What came first- the chickens or the blog?

Consider Poor I

on May 26, 2013



Apparently in the corner of a little graveyard in Martha’s Vineyard there is a small headstone which is surrounded by model chickens of all shapes, sizes and colours left by well wishers on the grave of a local folk hero, Nancy Luce.
When in her early twenties Nancy took seriously ill, her parents both died and she was left poor and alone with very poor health for the rest of her life on a small farm. Nancy was threatened by covetous neighbours who wanted her land, she was tormented by the local boys and was generally considered to be a local figure of ridicule. And despite her frailty she stood up to the abuse of the neighbours. But Nancy had her hens. And boy did she love them. Each one was known by name and loved to the extent that when they died she spent what little money she had on small coffins and granite headstones for them.

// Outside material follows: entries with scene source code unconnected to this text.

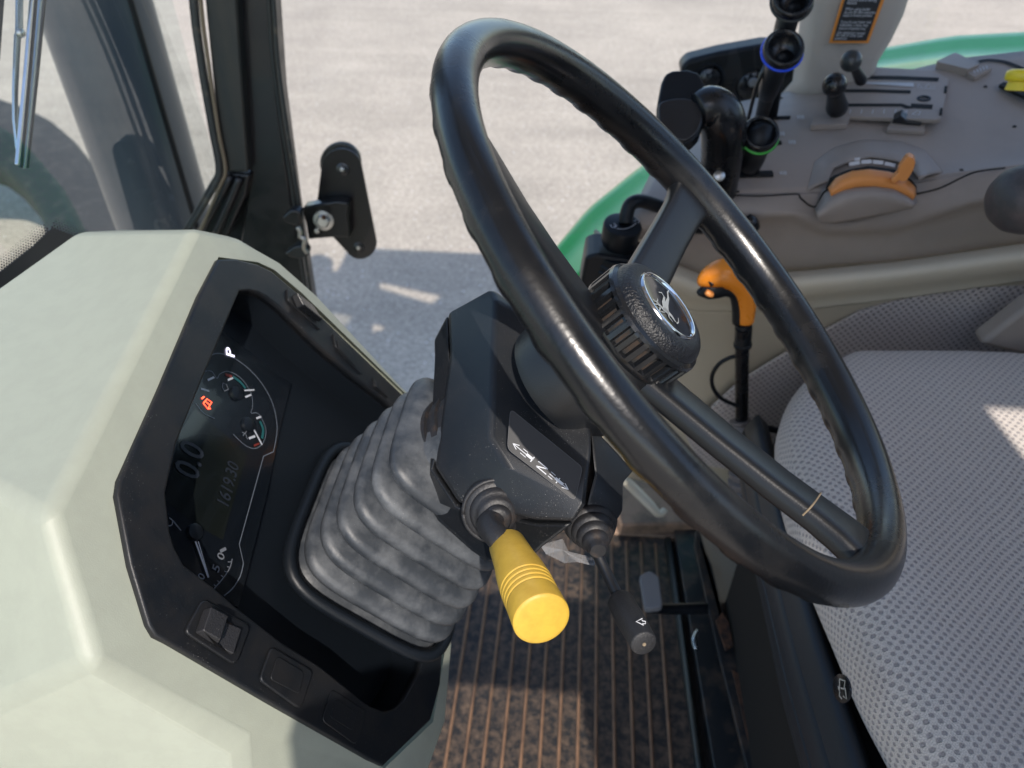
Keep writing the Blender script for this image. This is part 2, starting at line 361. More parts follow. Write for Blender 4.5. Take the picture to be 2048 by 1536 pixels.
def ext(c,k=1.2): return list(c)+[c[-1]+(c[-1]-c[-2])*k]
def pix(l,fn): return [fn(*q) for q in l]

# ================================================================ SETTING
g=[Vector((-60,-60,-1.15)),Vector((60,-60,-1.15)),Vector((60,90,-1.15)),Vector((-60,90,-1.15))]
obj('ground',g,[(0,1,2,3)],'ground',label='pale sunlit asphalt yard outside the cab',kind='structure')

# ================================================================ STEERING WHEEL
W=thing('steering_wheel','black three spoke steering wheel with grained hub cap and worn shiny rim','steering wheel',WC)
RW=.195
def rimmesh():
    v=[];f=[];NT=320;NP=28
    for i in range(NT):
        th=2*math.pi*i/NT; rd=AY*math.cos(th)+WB*math.sin(th)
        sc=math.sin(th*40); sc=max(0,sc)**.7
        for j in range(NP):
            ph=2*math.pi*j/NP; cr=math.cos(ph); sn=math.sin(ph)
            r=.0119+max(0,((WC+rd*RW-CAM).dot(F)-.35))*.0205
            w=max(0,-sn-.5)       # underside
            r+= -.0005+ .0010*sc*min(1,w*3)
            v.append(WC+rd*(RW+cr*r*1.0)+WN*(sn*r*1.02))
    for i in range(NT):
        for j in range(NP): f.append((i*NP+j,((i+1)%NT)*NP+j,((i+1)%NT)*NP+(j+1)%NP,i*NP+(j+1)%NP))
    return v,f
obj('rim',*rimmesh(),'rim',W,smooth=True,auto=80)
def spoke(ang,tan=False):
    a=R_(ang); rd=AY*math.cos(a)+WB*math.sin(a); sd=WN.cross(rd)
    def P(r,h): return WC+rd*r+WN*h
    secs=[]
    # r, height of centre, half width, half thickness
    for r,h,w,t in [(.028,-.060,.020,.010),(.05,-.053,.0190,.0098),(.09,-.040,.0180,.0095),(.13,-.026,.0172,.0095),(.158,-.015,.0175,.0095),(.172,-.010,.0190,.0098),(.183,-.0065,.0215,.0098),(.192,-.006,.0230,.0085)]:
        c=P(r,h); up=(WN*.95-rd*.28).normalized()
        prof=[]
        for q_ in range(20):
            an_=2*math.pi*q_/20; cc,ss=math.cos(an_),math.sin(an_)
            prof.append((w*math.copysign(abs(cc)**.42,cc),t*.85*math.copysign(abs(ss)**.62,ss)))
        secs.append([c+sd*x+up*y for x,y in prof])
    n=20
    v=[p for s in secs for p in s]; f=[]
    for i in range(len(secs)-1):
        for k in range(n): f.append((i*n+k,i*n+(k+1)%n,(i+1)*n+(k+1)%n,(i+1)*n+k))
    f+=[tuple(range(n)),tuple(range((len(secs)-1)*n,len(secs)*n))[::-1]]
    o=obj('spoke',v,f,'spoke',W,smooth=True,auto=50)
    if tan:
        r=.151; h=-.0176; w=.0174;t=.0096; c=P(r,h); up=(WN*.95-rd*.28).normalized()
        pr=[(w*math.copysign(abs(math.cos(a_))**.42,math.cos(a_)),t*.85*abs(math.sin(a_))**.62) for a_ in [math.pi*k_/14 for k_ in range(15)]]
        pts=[c+sd*x*1.01+up*(y+.0003) for x,y in pr]
        obj('seam_light_strip',*tube([(p,.0006) for p in pts],8),'brownseal',o)  # tan strip stands for light coming through the seam gap
    return o
for a,t in ((-9.5,False),(-128.5,True),(111,False)): spoke(a,t)
obj('hub',*lathe(WC,-WN,[(.052,.036),(.054,.041),(.066,.0425),(.088,.0445),(.108,.047),(.116,.046)],64),'spoke',W,smooth=True,auto=50)
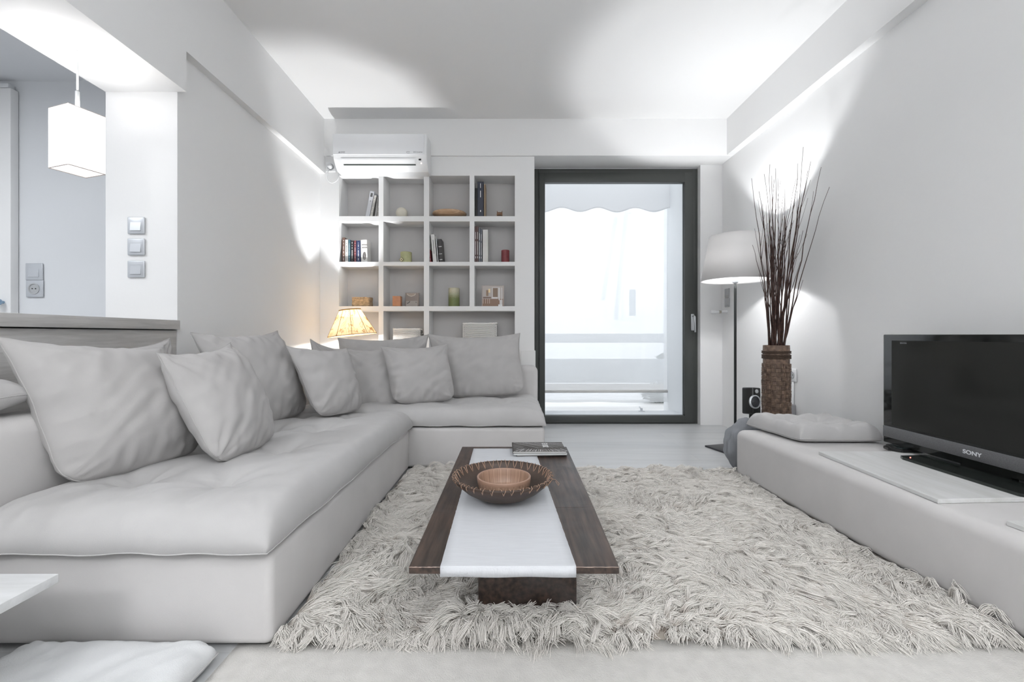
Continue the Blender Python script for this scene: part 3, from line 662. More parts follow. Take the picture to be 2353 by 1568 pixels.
for k, (tx, ty) in enumerate(tips):
    rr = random.Random(k+11)
    a = rr.uniform(0, 2*PI); ra = R0*.62*math.sqrt(rr.random())
    Yt = min(vy+rr.uniform(-.16, .10), 1.80*FOC/(tx-CX)); tip = P(tx, ty, Yt)
    side = max(-1, min(1, (tx-1787)/100))
    base = Vector((vx-side*.02+ra*math.cos(a)*.5, vy+ra*math.sin(a)*.6, .03)); mouth = Vector((vx+side*.048+ra*math.cos(a)*.35, vy+ra*math.sin(a), .74))
    pts = [base, mouth]; n = 12; L = (tip-mouth).length
    # bow outwards first, then straighten
    ctrl = mouth.lerp(tip, .45)+Vector(((mouth.x-tip.x)*.25+rr.uniform(-.015, .015), rr.uniform(-.02, .02), .04))
    kink = Vector((0, 0, 0))
    for i in range(1, n+1):
        t = i/n; p = mouth*(1-t)**2+ctrl*2*t*(1-t)+tip*t*t
        if i < n: kink = kink*.6+Vector((rr.uniform(-1, 1), rr.uniform(-1, 1), 0))*.0045
        pts.append(p+(kink if i < n else Vector((0, 0, 0))))
    r0_ = rr.uniform(.0042, .0068) if ty > 430 else rr.uniform(.004, .0055)
    rs = [r0_, r0_]+[max(.0011, r0_*(1-.8*(i/n)**.9)) for i in range(1, n+1)]
    b = MB(); b.tube(pts, rs, 7)
    for q_ in range(rr.choice([1, 2, 2, 3])):
        i = rr.randint(4, 10); s0 = pts[i]; d0 = (pts[i+1]-pts[i]).normalized()
        dr_ = (d0+Vector((rr.uniform(-.35, .35), rr.uniform(-.3, .3), .1))).normalized(); ln = rr.uniform(.08, .24)
        b.tube([s0, s0+dr_*ln*.35, s0+dr_*ln*.7+Vector((0, 0, .012)), s0+dr_*ln+Vector((0, 0, .03))], [rs[i]*.75, rs[i]*.55, rs[i]*.4, .0009], 5)
    for q_ in range(5):
        i = rr.randint(2, 11); s0 = pts[i]; r_ = rs[i]*1.5; b.lathe([(0, -r_), (r_, 0), (0, r_)], s0, 5)
    o = b.build('dry_branch', BRK, None, smooth=True, origin=base)
    where = ('leaning out left over the lamp shade' if tx < 1750 else 'leaning far out to the right' if tx > 1870 else 'rising high with a curved tip' if ty < 345 else 'standing in the bundle')
    tag(o, 'thin dark brown dry branch in the woven vase, '+where, 'branch', 'dry branches in the woven vase')

# ------------------------------------------------------------------ speaker, grey bag, stub pipe
sp = empty('speaker', (1.44, 2.74, 0), 'small black loudspeaker with a silver ring between floor lamp and vase', 'speaker')
T = Matrix.Translation((1.437, 2.72, .335))@Matrix.Rotation(math.radians(14), 4, 'Z')@Matrix.Rotation(math.radians(5), 4, 'Y')@Matrix.Rotation(math.radians(-6), 4, 'X')
b = MB(); b.box(-.016, .044, -.02, .07, -.01, .150, .008, 3); b.xf(b.bm.verts[:], T); b.build('cabinet', BLACKP, sp, auto=35)
b = MB(); v = b.lathe([(.040, 0), (.040, .007), (.034, .010), (.032, .006), (.032, 0)], (0, 0, 0), 36); b.xf(v, T@Matrix.Translation((-.003, -.02, .065))@Matrix.Rotation(PI/2, 4, 'X')); b.build('ring', SILV, sp, auto=40)
b = MB(); v = b.lathe([(.033, 0), (.031, .006), (.012, .001), (.010, .004), (0, .006)], (0, 0, 0), 32); b.xf(v, T@Matrix.Translation((-.003, -.02, .065))@Matrix.Rotation(PI/2, 4, 'X')); b.build('cone', mat('cone_dark', (.03, .03, .035), .5), sp, smooth=True)
b = MB(); v = b.lathe([(.012, 0), (.012, .002), (.007, .003), (0, .005)], (0, 0, 0), 20); b.xf(v, T@Matrix.Translation((.012, -.02, .128))@Matrix.Rotation(PI/2, 4, 'X')); b.build('tweeter', SILV, sp, auto=40)
b = MB(); b.lathe([(0, 0), (.06, 0), (.06, .01), (.012, .02), (.012, .34), (0, .34)], (1.45, 2.76, 0), 24); b.box(1.46, 1.51, 2.755, 2.80, .375, .40, .008); b.build('stand', BLACKP, sp, auto=40)
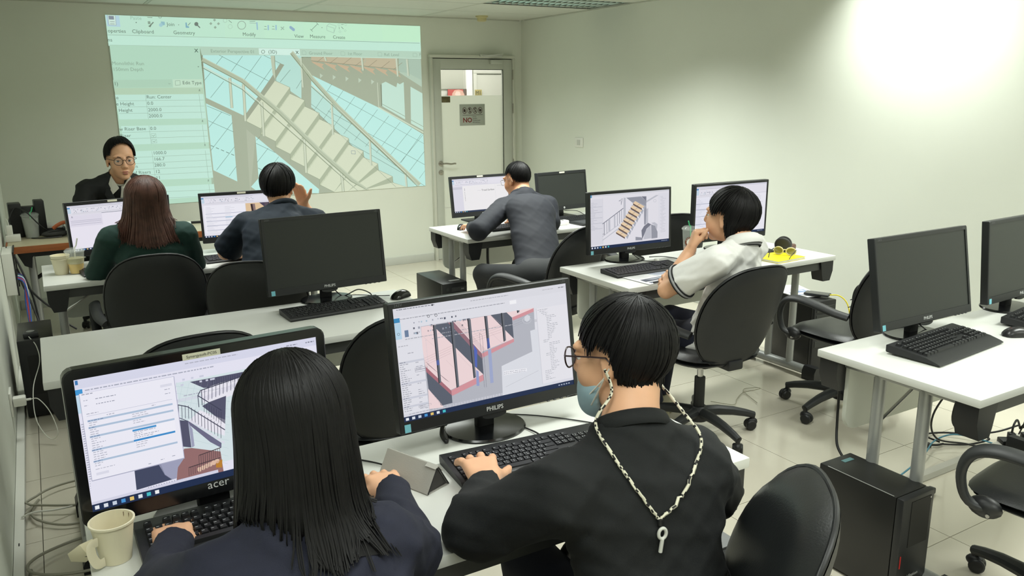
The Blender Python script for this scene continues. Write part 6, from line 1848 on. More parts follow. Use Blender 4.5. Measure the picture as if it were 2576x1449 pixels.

This headstone is in remembrance of Poor Tweedle Deddle Bebbee Pinky Died June 19 1871 at 1/4 past 7 o’clock in the eve. Aged 4 years. Poor dear little heart sore broke in her. I am left broken hearted. She was my own heart within me. She had more than common wit. She is taken from the evil to come.
Nancy must have found so much companionship and love in her hens, it is very touching to read her tributes to her elaborately named feathered companions. She made money for herself by writing, self illustrating with what we would now call folk art, and publishing little books of poetry about her hens and selling them to visitors. The covers of these books were made from old wallpaper. The first was entitled “Poor Little Hearts”. Her notoriety grew. Anyone who calls her hens Teeddla Toonna, Lebootie Ticktuzy, Jafy Metreatie, Otte Opheto, and Aterryryree Opacky (to name but a few) is worth visiting!
She had photos taken with her hens to sell to these tourists which was very enterprising- it’s hard to believe in 2013 when we all have cameras on our phones that back in the 1850’s cameras were very rare indeed.
We know most of this information from a book about her life entitled “Consider Poor I” written in 1984 by Walter Magnes Teller.
Sadly at age 75 Nancy fell at home and lay alone for several days before being found. She died shortly thereafter. The words courageous, indomitable, brave, devoted and loving come to mind when I think of Nancy and all she dealt with in her humble life surrounded by her adored hens.